A block of mass m is pressed against a spring with constant k and held in place with a latch, as seen in the figure below. When the latch is released, the block is launched along the track. The grey parts (A to B and C to E) are all frictionless; the brown-red part (B to C) has some coefficient of kinetic friction, μ. When the block reaches point D, it slides up the ramp to point E, reaching a height h above the flat surface of the track. It then slides back down and gets all the way to point B again before coming to a stop.

) Write an expression that represents the work done by the friction force as the block passes from B to C (first pass across that section), using the variables defined in the figure, as well as g if needed. Explain your reasoning.

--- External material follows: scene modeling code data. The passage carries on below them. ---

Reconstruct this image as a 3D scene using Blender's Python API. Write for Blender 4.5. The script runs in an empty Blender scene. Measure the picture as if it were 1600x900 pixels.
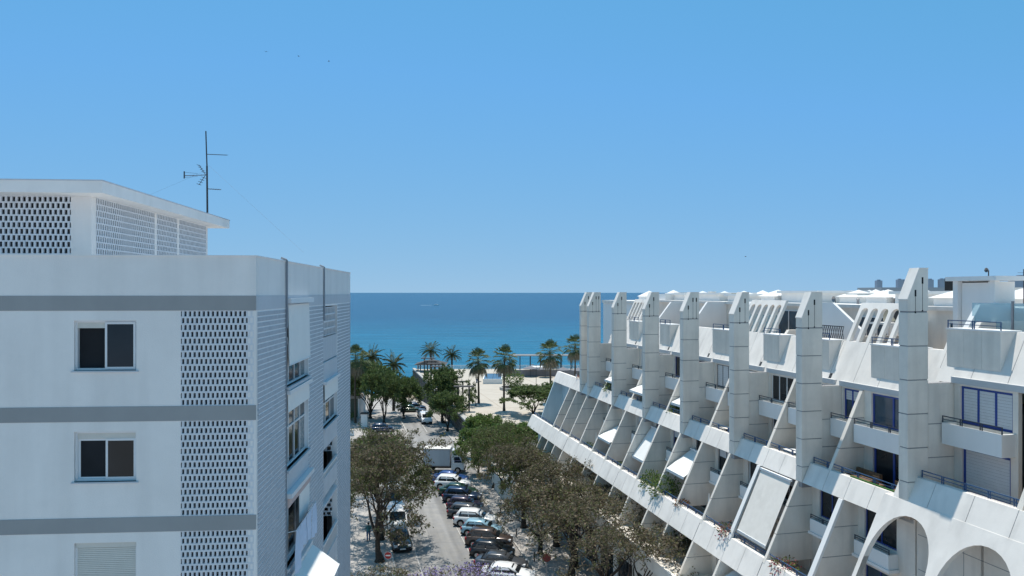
import bpy, bmesh, math, random
from mathutils import Vector, Matrix, noise

SC = bpy.context.scene
COL = SC.collection
R = math.radians

# ------------------------------------------------------------------ camera
cam_data = bpy.data.cameras.new("camera")
cam_data.sensor_width = 36.0
cam_data.lens = 26.0
cam_data.shift_y = 7.0 / 1600.0
cam_data.clip_start = 0.5
cam_data.clip_end = 90000.0
cam = bpy.data.objects.new("camera", cam_data)
cam.location = (0, 0, 24.0)
cam.rotation_euler = (R(90), 0, 0)
COL.objects.link(cam)
SC.camera = cam

# ------------------------------------------------------------------ sky, sun, exposure
SUN_AZ, SUN_EL = 12.3, 75.0            # degrees left of straight ahead, degrees above the horizon
world = bpy.data.worlds.new("World")
SC.world = world
world.use_nodes = True
wn = world.node_tree
bg = wn.nodes["Background"]
sky = wn.nodes.new("ShaderNodeTexSky")
sky.sky_type = 'NISHITA'
sky.sun_disc = False
sky.sun_elevation = R(SUN_EL)
sky.sun_rotation = R(-SUN_AZ)
sky.altitude = 0.0
sky.air_density = 1.0
sky.dust_density = 0.0
sky.ozone_density = 1.5
tc = wn.nodes.new("ShaderNodeTexCoord")          # the pale rim that the model draws on the horizon is left out: look a little higher
va = wn.nodes.new("ShaderNodeVectorMath"); va.operation = 'ADD'
va.inputs[1].default_value = (0, 0, 0.25)
vn = wn.nodes.new("ShaderNodeVectorMath"); vn.operation = 'NORMALIZE'
wn.links.new(tc.outputs['Generated'], va.inputs[0])
wn.links.new(va.outputs[0], vn.inputs[0])
wn.links.new(vn.outputs[0], sky.inputs['Vector'])
sep = wn.nodes.new("ShaderNodeSeparateColor")       # colour balance of the photograph: a deep, even azure
comb = wn.nodes.new("ShaderNodeCombineColor")
wn.links.new(sky.outputs[0], sep.inputs[0])
for i_, (pw_, ml_, pz_, mz_) in enumerate(((1.75, 0.385, 0.2, 0.66), (0.60, 1.42, 0.7, 1.30), (-0.30, 8.0, 1.15, 0.80))):
    outs = []
    for e_, k_ in ((pw_, ml_), (pz_, mz_)):          # the second law takes over towards the zenith
        p_ = wn.nodes.new("ShaderNodeMath"); p_.operation = 'POWER'; p_.inputs[1].default_value = e_
        q_ = wn.nodes.new("ShaderNodeMath"); q_.operation = 'MULTIPLY'; q_.inputs[1].default_value = k_
        wn.links.new(sep.outputs[i_], p_.inputs[0])
        wn.links.new(p_.outputs[0], q_.inputs[0])
        outs.append(q_.outputs[0])
    mn = wn.nodes.new("ShaderNodeMath"); mn.operation = 'MINIMUM' if i_ else 'MAXIMUM'
    wn.links.new(outs[0], mn.inputs[0]); wn.links.new(outs[1], mn.inputs[1])
    wn.links.new(mn.outputs[0], comb.inputs[i_])
wn.links.new(comb.outputs[0], bg.inputs[0])
bg.inputs[1].default_value = 0.108
sun_data = bpy.data.lights.new("sun", 'SUN')
sun_data.energy = 3.2
sun_data.angle = R(0.53)
sun_data.color = (1.0, 0.935, 0.835)
sun = bpy.data.objects.new("sun", sun_data)
sdir = Vector((-math.sin(R(SUN_AZ)) * math.cos(R(SUN_EL)), math.cos(R(SUN_AZ)) * math.cos(R(SUN_EL)), math.sin(R(SUN_EL))))
sun.rotation_euler = sdir.to_track_quat('Z', 'Y').to_euler()
sun.location = sdir * 200
COL.objects.link(sun)
SC.view_settings.view_transform = 'Standard'
SC.view_settings.look = 'None'
SC.view_settings.exposure = 0.62
SC.view_settings.gamma = 1.0
SC.cycles.max_bounces = 8
SC.cycles.diffuse_bounces = 4
SC.cycles.glossy_bounces = 3
SC.cycles.transparent_max_bounces = 8
SC.cycles.caustics_reflective = False
SC.cycles.caustics_refractive = False

# ------------------------------------------------------------------ materials
def mat(name, col, rough=0.7, var=0.06, scale=0.6, streak=0.0, spec=0.3, metal=0.0, bump=0.0, bscale=20.0, tint=None, grime=None):
    m = bpy.data.materials.new(name)
    m.use_nodes = True
    nt = m.node_tree
    b = nt.nodes["Principled BSDF"]
    b.inputs['Roughness'].default_value = rough
    b.inputs['Metallic'].default_value = metal
    b.inputs['Specular IOR Level'].default_value = spec
    geo = nt.nodes.new("ShaderNodeNewGeometry")
    n1 = nt.nodes.new("ShaderNodeTexNoise")
    n1.inputs['Scale'].default_value = scale
    n1.inputs['Detail'].default_value = 6
    n1.inputs['Roughness'].default_value = 0.65
    nt.links.new(geo.outputs['Position'], n1.inputs['Vector'])
    ramp = nt.nodes.new("ShaderNodeMapRange")
    ramp.inputs['From Min'].default_value = 0.3
    ramp.inputs['From Max'].default_value = 0.7
    ramp.inputs['To Min'].default_value = 1 - var
    ramp.inputs['To Max'].default_value = 1 + var
    nt.links.new(n1.outputs['Fac'], ramp.inputs['Value'])
    fac = ramp.outputs['Result']
    if streak > 0:
        mp = nt.nodes.new("ShaderNodeMapping")
        mp.inputs['Scale'].default_value = (1.5, 1.5, 0.16)
        nt.links.new(geo.outputs['Position'], mp.inputs['Vector'])
        n2 = nt.nodes.new("ShaderNodeTexNoise")
        n2.inputs['Scale'].default_value = 1.0
        n2.inputs['Detail'].default_value = 5
        nt.links.new(mp.outputs[0], n2.inputs['Vector'])
        r2 = nt.nodes.new("ShaderNodeMapRange")
        r2.inputs['From Min'].default_value = 0.45
        r2.inputs['From Max'].default_value = 0.75
        r2.inputs['To Min'].default_value = 1.0
        r2.inputs['To Max'].default_value = 1.0 - streak
        nt.links.new(n2.outputs['Fac'], r2.inputs['Value'])
        mul = nt.nodes.new("ShaderNodeMath")
        mul.operation = 'MULTIPLY'
        nt.links.new(fac, mul.inputs[0])
        nt.links.new(r2.outputs['Result'], mul.inputs[1])
        fac = mul.outputs[0]
    vm = nt.nodes.new("ShaderNodeVectorMath")
    vm.operation = 'SCALE'
    vm.inputs[0].default_value = col[:3]
    nt.links.new(fac, vm.inputs['Scale'])
    out = vm.outputs[0]
    if tint is not None:
        mx = nt.nodes.new("ShaderNodeMix")
        mx.data_type = 'RGBA'
        n3 = nt.nodes.new("ShaderNodeTexNoise")
        n3.inputs['Scale'].default_value = scale * 3.1
        n3.inputs['Detail'].default_value = 3
        nt.links.new(geo.outputs['Position'], n3.inputs['Vector'])
        r3 = nt.nodes.new("ShaderNodeMapRange")
        r3.inputs['From Min'].default_value = 0.4
        r3.inputs['From Max'].default_value = 0.65
        nt.links.new(n3.outputs['Fac'], r3.inputs['Value'])
        nt.links.new(r3.outputs['Result'], mx.inputs['Factor'])
        nt.links.new(out, mx.inputs['A'])
        mx.inputs['B'].default_value = (*tint, 1)
        out = mx.outputs['Result']
    nt.links.new(out, b.inputs['Base Color'])
    if bump > 0:
        n4 = nt.nodes.new("ShaderNodeTexNoise")
        n4.inputs['Scale'].default_value = bscale
        n4.inputs['Detail'].default_value = 4
        nt.links.new(geo.outputs['Position'], n4.inputs['Vector'])
        bp = nt.nodes.new("ShaderNodeBump")
        bp.inputs['Strength'].default_value = bump
        bp.inputs['Distance'].default_value = 0.02
        nt.links.new(n4.outputs['Fac'], bp.inputs['Height'])
        nt.links.new(bp.outputs[0], b.inputs['Normal'])
    return m

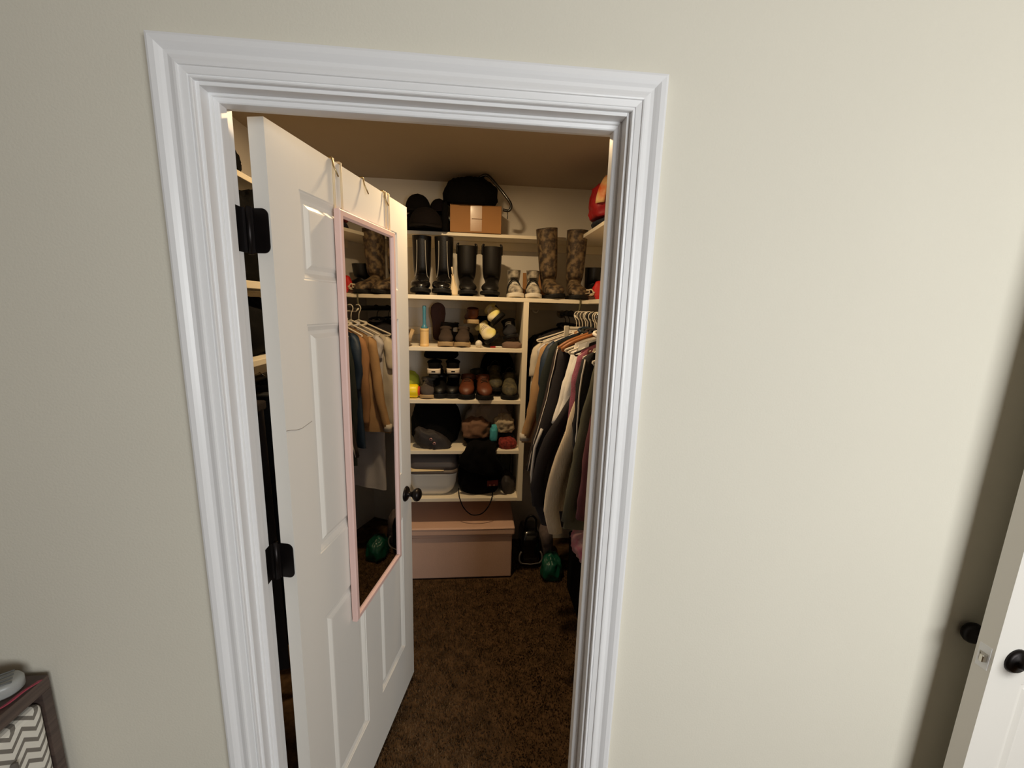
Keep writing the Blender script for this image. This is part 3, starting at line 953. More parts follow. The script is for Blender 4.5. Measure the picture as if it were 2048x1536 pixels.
footwear('sneaker', 'black sneaker with white trim leaning by the divider on the second shelf', 'shoe', (.705, 1.700, Z1 + .052), 0, L=.24, Wd=.092, H=.10, hs=1.2, upper=M_BLACKKNIT, sole=M_RUBBER, st=.02, laces=M_WHITE, rot=(0, -.25, -.12))
heap('folded_scarf', 'folded grey brown scarf lying by the divider on the second shelf', 'scarf', (.70, 1.60, Z1), (.060, .038, .038), mat('grey brown cloth', (122, 98, 84), .9, var=.2, bump=.2, bscale=200), 4.4, .15, 12)
mk = thing('marker_pen', 'red and white marker pen at the front of the second shelf', 'pen', (.602, 1.566, Z1 + .0055), (0, PI / 2, .03))
MB().lathe([(.0001, -.03), (.0052, -.03), (.0052, .000), (.0001, .0)], (0, 0, 0), 'z', 12).build('cap', mat('red plastic', (190, 40, 40), .4), mk, smooth=False)
MB().lathe([(.0001, .0), (.0046, .0), (.0046, .034), (.003, .038), (.0001, .038)], (0, 0, 0), 'z', 12).build('barrel', M_WHITEPL, mk, smooth=False)
heap('white_tissue', 'crumpled white tissue on the second shelf between the shoes', 'tissue', (.361, 1.785, Z1 + .075), (.016, .014, .028), M_WHITE, 1.2, .25, 40, nu=18, nv=12)

# ------------------------------------------------------------------ shelf 3
M_NEON = mat('neon yellow plastic', (252, 226, 24), .4, var=.06)
nb = thing('yellow_bottle', 'neon yellow bottle with a red collar lying at the door edge, third shelf', 'bottle', (.132, 1.60, Z2 + .0405), (0, -PI / 2, .0))
MB().lathe([(.0001, -.02), (.034, -.02), (.040, -.012), (.040, .055), (.030, .078), (.016, .088), (.0001, .088)], (0, 0, 0), 'z', 22).build('body', M_NEON, nb, smooth=True)
MB().lathe([(.0001, -.031), (.024, -.031), (.028, -.026), (.028, -.020), (.0001, -.020)], (0, 0, 0), 'z', 20).build('collar', mat('red orange plastic', (206, 70, 34), .4), nb, smooth=False)
heap('hi_vis_vest', 'folded neon yellow vest behind the yellow bottle', 'vest', (.085, 1.74, Z2), (.06, .085, .14), mat('neon yellow cloth', (186, 196, 60), .8, var=.15), 8.8, .12, 8)
footwear('sneaker', 'grey laced sneaker with a pale sole beside the yellow bottle', 'shoe', (.203, 1.672, Z2), .05, L=.23, Wd=.092, H=.095, hs=1.15, upper=M_GREYSUEDE, sole=M_TANSOLE, st=.02, laces=M_GREYCANVAS, toe=M_GREYCANVAS)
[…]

B) Write an expression for the potential energy of the block at point E, using the variables defined in the figure, as well as g if needed. Explain your reasoning.
C) Write an expression for the total work done by the friction force throughout the whole motion, using the variables defined in the figure, as well as g if needed. Explain your reasoning.
D) Write an expression for the total mechanical energy of the block, just before the latch is lifted. Use only variables that are defined in the figure, as well as g if needed. Explain your reasoning.
E) Write an expression for the coefficient of friction, μ, using only the variables defined in the figure, as well as g if needed. If you can’t do this without more information than is provided in the figure, explain what it is and why you can’t write the expression without it.
F) Let’s assume the following values: m=75 g, k=15 N/m, d1 = 10 cm, d2 = 10 cm, d3 = 8 cm, L = 25 cm, and θ = 20°. Using these values, calculate the coefficient of friction, μ. (Yes, it can be done!)